GIVEN INSTRUCTION: Scan the data beneath this task and copy each line that includes "picture".

+===+

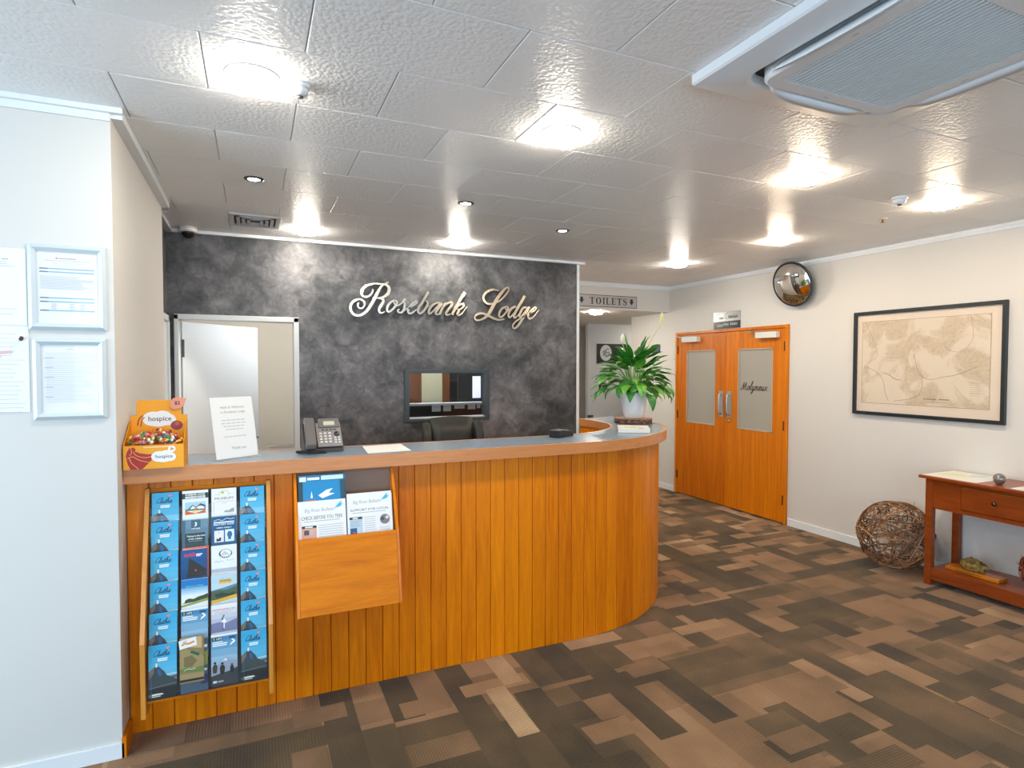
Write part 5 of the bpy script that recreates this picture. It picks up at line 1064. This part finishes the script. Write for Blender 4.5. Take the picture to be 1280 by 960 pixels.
# plank with burl on the shelf
wb = tag(MB().box(4.745, 4.855, 2.355, 2.705, .1325, .158).build('varnished_board', mat_wood('glossy_amber_board', 'a8560c', 'd08420', scale=(4, .6, 4), rough=.15, rand=0), None, .004), 'small glossy amber board lying on the table shelf', 'board')
a = Art(); a.rect('5a3a1a', -.10, 0, .06, .006); a.rect('5a3a1a', -.10, -.009, .02, -.006); o = a.build('board_print', wb); o.location = (4.744, 2.53, .146); o.rotation_euler = (0, 0, -pi / 2)
bm_ = NT('mossy_burl'); _n = bm_.noise(bm_.coord(), 38, 5, .65); bm_.p(Base_Color=bm_.ramp(_n, [(.35, hx('4a3a16')), (.52, hx('8a7030')), (.68, hx('a89a52'))]), Roughness=.8); bm_.bump(_n, .9, .01); bm_ = bm_.m
b = MB(); V = []; F = []; nu, nv = 20, 12
for j in range(nv + 1):
    for i in range(nu):
        th = pi * j / nv; p_ = 2 * pi * i / nu; d = Vector((math.sin(th) * math.cos(p_), math.sin(th) * math.sin(p_), math.cos(th)))
        r_ = 1 + .35 * noise.noise(d * 2.2 + Vector((5, 1, 2))) + .14 * noise.noise(d * 6)
        V.append((4.80 + .045 * r_ * d.x, 2.545 + .085 * r_ * d.y, .1585 + max(0, .034 + .052 * r_ * d.z)))
for j in range(nv):
    for i in range(nu): F.append((j * nu + i, j * nu + (i + 1) % nu, (j + 1) * nu + (i + 1) % nu, (j + 1) * nu + i))
tag(b.add(V, F, 0, True).build('wood_burl', bm_), 'knobbly mossy brown wood burl on the amber board', 'ornament')
# twig balls
def twig_ball(c, R, n, mats, label, seed, thick):
    t = thing('twig_ball', (c[0], c[1], c[2] - R), label, 'ornament', 'woven twig balls'); r = random.Random(seed)
    for i in range(n):
        ax = Vector((r.gauss(0, 1), r.gauss(0, 1), r.gauss(0, 1))).normalized(); u = ax.orthogonal().normalized(); w = ax.cross(u); off = r.uniform(-.55, .55) * R if r.random() < .6 else r.uniform(-.85, .85) * R; rr_ = math.sqrt(max(R * R - off * off, .01 * R * R)); ph0 = r.random() * 6.28; span = 2 * pi * r.uniform(.55, 1.0); m = 30; sh_ = r.uniform(.88, 1.0); pts = []
        for k in range(m):
            a_ = ph0 + span * k / (m - 1); p_ = (u * math.cos(a_) + w * math.sin(a_)) * rr_ + ax * off
            p_ = p_ * sh_ + p_.normalized() * R * .03 * math.sin(3 * a_ + i) ; 
            if p_.length > R * .985: p_ = p_.normalized() * R * .985
            pts.append(tuple(p_))
        local('twig', MB().tube(pts, [thick * r.uniform(.7, 1.3) * (1 - .4 * k / m) for k in range(m)], 5), mats[r.randrange(len(mats))], t).location = (0, 0, R)
    for i in range(26):
        d = Vector((r.gauss(0, 1), r.gauss(0, 1), r.gauss(0, 1))).normalized(); tt = d.orthogonal().normalized(); e_ = d * R * .93; f_ = d * R * (1.0 + .12 * r.random()) + tt * R * .15
        if f_.x + c[0] > 5.055 or f_.z + R < .005: continue
        local('twig', MB().tube([tuple(e_ - tt * R * .2), tuple(e_), tuple(f_)], [thick * .7, thick * .6, thick * .3], 4), mats[r.randrange(len(mats))], t).location = (0, 0, R)
TWM = [flat(h, .75) for h in ('7a5a44', '96704e', 'b07c50', '5a4432', 'c08a5c')]
twig_ball((4.775, 3.105, .2805), .279, 78, TWM, 'large woven brown twig ball on the carpet beside the table', 11, .0048)
twig_ball((4.845, 2.135, .2745), .142, 60, [flat(h, .75) for h in ('6a2c1c', '8a3d24', '4f2216', 'a05030')], 'reddish twig ball on the table shelf at the right picture edge', 12, .0036)

# ================================================================== CEILING FITTINGS
ac = thing('air_conditioner', (1.945, 1.235, H), 'white ceiling cassette air conditioner with ribbed grille', 'air conditioner')
ACX, ACY = 1.945, 1.235; AM = flat('dfe4e8', .35); AD = flat('23282c', .5)
def rsq(h, rc, n=6):
    P = []
    for qx, qy, a0 in ((1, 1, 0), (-1, 1, pi / 2), (-1, -1, pi), (1, -1, 1.5 * pi)):
        for i in range(n + 1):
            a_ = a0 + pi / 2 * i / n; P.append((ACX + qx * (h - rc) + rc * math.cos(a_), ACY + qy * (h - rc) + rc * math.sin(a_)))
    return P
def loft(levels, mi=0, cap=False):
    b = MB(); N_ = len(levels[0][0]); V = [(x, y, z) for pts, z in levels for x, y in pts]
    F = [(k * N_ + i, k * N_ + (i + 1) % N_, (k + 1) * N_ + (i + 1) % N_, (k + 1) * N_ + i) for k in range(len(levels) - 1) for i in range(N_)]
    if cap: F.append(tuple((len(levels) - 1) * N_ + i for i in range(N_)))
    return b.add(V, F, mi)
loft([(rsq(.485, .012), 2.699), (rsq(.485, .012), 2.668), (rsq(.478, .012), 2.662), (rsq(.372, .07), 2.650), (rsq(.362, .07), 2.655), (rsq(.355, .07), 2.68)]).build('fascia', AM, ac)
loft([(rsq(.362, .06), 2.682), (rsq(.362, .06), 2.681)], cap=True).build('duct_slot', AD, ac)
loft([(rsq(.330, .065), 2.680), (rsq(.330, .065), 2.640), (rsq(.322, .06), 2.632), (rsq(.272, .01), 2.632), (rsq(.270, .01), 2.640)]).build('centre_panel', AM, ac)
loft([(rsq(.271, .01), 2.645), (rsq(.270, .01), 2.644)], cap=True).build('grille_backing', flat('3f5662', .6), ac)
g = MB()
for i in range(30):
    x_ = ACX - .262 + .524 * i / 29
    g.box(x_ - .0046, x_ + .0046, ACY - .27, ACY + .27, 2.632, 2.643)
gr = g.build('grille_slats', flat('dbe6ec', .4), ac)
for k in range(4):
    rm = Matrix.Translation((ACX, ACY, 0)) @ Matrix.Rotation(k * pi / 2, 4, 'Z')
    V = []; F = []; n = 16
    for i in range(n + 1):
        t = i / n * 2 - 1; x_ = t * .262; dz = .028 * (1 - abs(t) ** 4); w_ = .040 * (1 - abs(t) ** 6 * .75)
        V += [(x_, .322, 2.648), (x_, .322 + w_ * .55, 2.648 - dz * .75), (x_, .326 + w_, 2.644 - dz), (x_, .326 + w_, 2.650 - dz), (x_, .322 + w_ * .5, 2.656)]
    for i in range(n):
        for q in range(5): F.append((i * 5 + q, i * 5 + (q + 1) % 5, (i + 1) * 5 + (q + 1) % 5, (i + 1) * 5 + q))
    F += [(0, 4, 3, 2, 1), tuple(n * 5 + q for q in range(5))]
    MB().add(V, F, 0, True, rm).build('louvre', AM, ac)
    MB().box(-.03, -.01, .30, .302, 2.6312, 2.6322, mat=rm).build('panel_catch', flat('9aa0a4', .4), ac)

vt = thing('ceiling_vent', (0.025, 4.67, H), 'square grey ceiling air vent near the feature wall', 'vent')
vm = flat('c9c9c9', .45); vx0, vx1, vy0, vy1 = -.142, .192, 4.475, 4.835
loft_ = MB()
for q in ((vx0, vx1, vy0, vy0 + .03), (vx0, vx1, vy1 - .03, vy1), (vx0, vx0 + .03, vy0 + .03, vy1 - .03), (vx1 - .03, vx1, vy0 + .03, vy1 - .03)): loft_.box(q[0], q[1], q[2], q[3], 2.686, 2.6995)
loft_.build('vent_frame', vm, vt, .003); MB().box(vx0 + .03, vx1 - .03, vy0 + .03, vy1 - .03, 2.697, 2.6995).build('duct_opening', flat('3a3f44', .8), vt)
for i in range(3):
    q = .045 + i * .034
    MB().box(vx0 + q, vx0 + q + .022, vy0 + q, vy1 - q, 2.682, 2.697).box(vx1 - q - .022, vx1 - q, vy0 + q, vy1 - q, 2.682, 2.697).box(vx0 + q, vx1 - q, vy0 + q, vy0 + q + .006, 2.682, 2.697).box(vx0 + q, vx1 - q, vy1 - q - .006, vy1 - q, 2.682, 2.697).build('diffuser_blade', vm, vt)
dc = thing('dome_camera', (-.44, 5.10, H), 'small white dome camera at the left end of the feature wall top', 'camera')
local('mount', MB().lathe([(.062, 0), (.062, -.03), (.056, -.038), (.045, -.04)], 28), flat('e2ddd8', .4), dc); local('dark_dome', MB().lathe([(.046, -.036)] + [(.046 * math.cos(t), -.038 - .046 * math.sin(t)) for t in [i * pi / 16 for i in range(1, 8)]] + [(.0005, -.084)], 24), flat('15191b', .08), dc)
def detector(x, y, label, r=.045):
    t = thing('smoke_detector', (x, y, H), label, 'detector', 'small ceiling detectors')
    local('base_ring', MB().lathe([(r, 0), (r, -.012), (r * .9, -.016)], 28), flat('e6e8ea', .4), t); local('sensor_body', MB().lathe([(r * .8, -.015), (r * .8, -.03), (r * .6, -.042), (r * .45, -.044)], 28), flat('dde1e4', .4), t)
    local('sensor_tip', MB().lathe([(r * .3, -.043), (r * .28, -.05), (.0005, -.052)], 16), flat('4d5256', .4), t)
detector(.173, 2.359, 'small white ceiling sensor with dark tip beside the nearest left light', .036); detector(3.687, 2.411, 'white smoke detector beside the warm light near the right wall', .045)
spk = thing('sprinkler_head', (4.115, 2.808, H), 'tiny brass sprinkler head on the ceiling near the right wall', 'sprinkler')
local('escutcheon', MB().lathe([(.03, 0), (.028, -.004), (.012, -.006)], 20), flat('d8c8b8', .3, .5), spk); local('nozzle', MB().lathe([(.006, -.005), (.006, -.022), (.014, -.024), (.014, -.026), (.0005, -.027)], 14), flat('b89a72', .3, .9), spk)

# ================================================================== ROOMS BEHIND THE FEATURE WALL
of = thing('timber_cabinet', (1.80, 7.1, 0), 'tall brown timber cabinet with cream doors seen through the office window', 'cabinet')
WB = mat_wood('office_brown_timber', '6a3a1c', '8a5430', rand=0)
MB().box(1.70, 1.86, 6.95, 7.19, 0, 2.2).build('left_stile', WB, of); MB().box(1.86, 2.125, 6.97, 7.19, 0, 2.2).build('cream_door', flat('d9cfae', .5), of); MB().box(2.125, 2.215, 6.95, 7.19, 0, 2.2).build('right_stile', WB, of)
bs = thing('dark_shelving', (2.55, 7.1, 0), 'dark shelving unit seen in the office window', 'shelving')
MB().box(2.22, 2.86, 7.12, 7.19, 0, 2.2).build('back_panel', flat('15171a', .6), bs)
for z in (.7, 1.45, 1.9): MB().box(2.22, 2.86, 6.95, 7.12, z, z + .025).build('shelf', flat('2a1a14', .5), bs)
dk = thing('office_desk', (2.0, 6.6, 0), 'white-topped office desk seen through the office window', 'desk')
MB().box(1.15, 2.85, 6.30, 6.46, 1.215, 1.237).build('desk_top', flat('d9dcdc', .4), dk)
MB().box(1.19, 2.81, 6.42, 6.46, 0, 1.215).build('modesty_panel', flat('3a3230', .6), dk)
MB().box(1.15, 1.19, 6.30, 6.46, 0, 1.215).build('end_panel', flat('3a3230', .6), dk); MB().box(2.81, 2.85, 6.30, 6.46, 0, 1.215).build('end_panel', flat('3a3230', .6), dk)
for i, (x0, x1, z0) in enumerate(((1.80, 1.90, 1.06), (1.93, 2.02, 1.06), (2.06, 2.18, 1.085), (2.22, 2.31, 1.075), (2.33, 2.37, 1.085), (2.39, 2.47, 1.06))):
    tag(MB().box(x0, x1, 6.292, 6.296, z0 + .087, 1.213).add([(x0 + .01, 6.2915, 1.195), (x1 - .01, 6.2915, 1.195), (x1 - .01, 6.2915, 1.20), (x0 + .01, 6.2915, 1.20)], [(0, 1, 2, 3)], 1).build('paper_note', [flat('d8d4d4', .6), flat('8f8c8c', .6)]), 'white paper note hanging along the office desk edge, %s from the left' % ('first', 'second', 'third', 'fourth', 'fifth', 'sixth')[i], 'note', 'notes along the office desk edge')
MB().box(1.9, 2.85, 6.47, 6.90, .90, .93).build('work_surface', flat('6a6260', .5), dk)
for x in (1.92, 2.80): MB().box(x, x + .04, 6.82, 6.88, 0, .90).build('leg', STEEL, dk)
mo = thing('monitor', (2.32, 6.60, .93), 'office monitor with lilac screen seen in the office window', 'monitor')
SCR = emis('lit_screen', (.55, .55, .85), .8)
mmo = Matrix.Translation((2.32, 6.60, 0.93)) @ Matrix.Rotation(math.radians(8), 4, 'Z')
MB().box(-.12, .19, 0, .03, .30, .62, mat=mmo).build('housing', BLACK, mo, .004); MB().box(.07, .18, -.002, 0, .34, .60, mat=mmo).build('screen', SCR, mo); MB().tube([mmo @ Vector((0, .02, .004)), mmo @ Vector((0, .02, .32))], .015, 8).build('stand', BLACK, mo); MB().box(-.09, .09, -.05, .09, 0, .006, mat=mmo).build('foot', BLACK, mo)
tc = thing('tub_chair', (.29, 6.35, 0), 'beige rounded chair back seen through the open doorway', 'chair')
MB().lathe([(.20, .42), (.22, .60), (.215, .80), (.19, .845), (.17, .82), (.165, .60), (.15, .46)], 28, c=(.29, 6.35, 0), close=False).build('back_shell', flat('9a8f86', .5), tc); MB().lathe([(.20, .40), (.205, .44), (.17, .48), (.0005, .485)], 28, c=(.29, 6.35, 0)).build('seat', flat('8f857c', .6), tc)
for k in range(4):
    a_ = pi / 4 + k * pi / 2; MB().tube([(.29 + .14 * math.cos(a_), 6.35 + .14 * math.sin(a_), .42), (.29 + .18 * math.cos(a_), 6.35 + .18 * math.sin(a_), 0)], .014, 8).build('leg', STEEL, tc)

+===+

COMPLETED EXERCISE:
Write part 5 of the bpy script that recreates this picture. It picks up at line 1064. This part finishes the script. Write for Blender 4.5. Take the picture to be 1280 by 960 pixels.
twig_ball((4.845, 2.135, .2745), .142, 60, [flat(h, .75) for h in ('6a2c1c', '8a3d24', '4f2216', 'a05030')], 'reddish twig ball on the table shelf at the right picture edge', 12, .0036)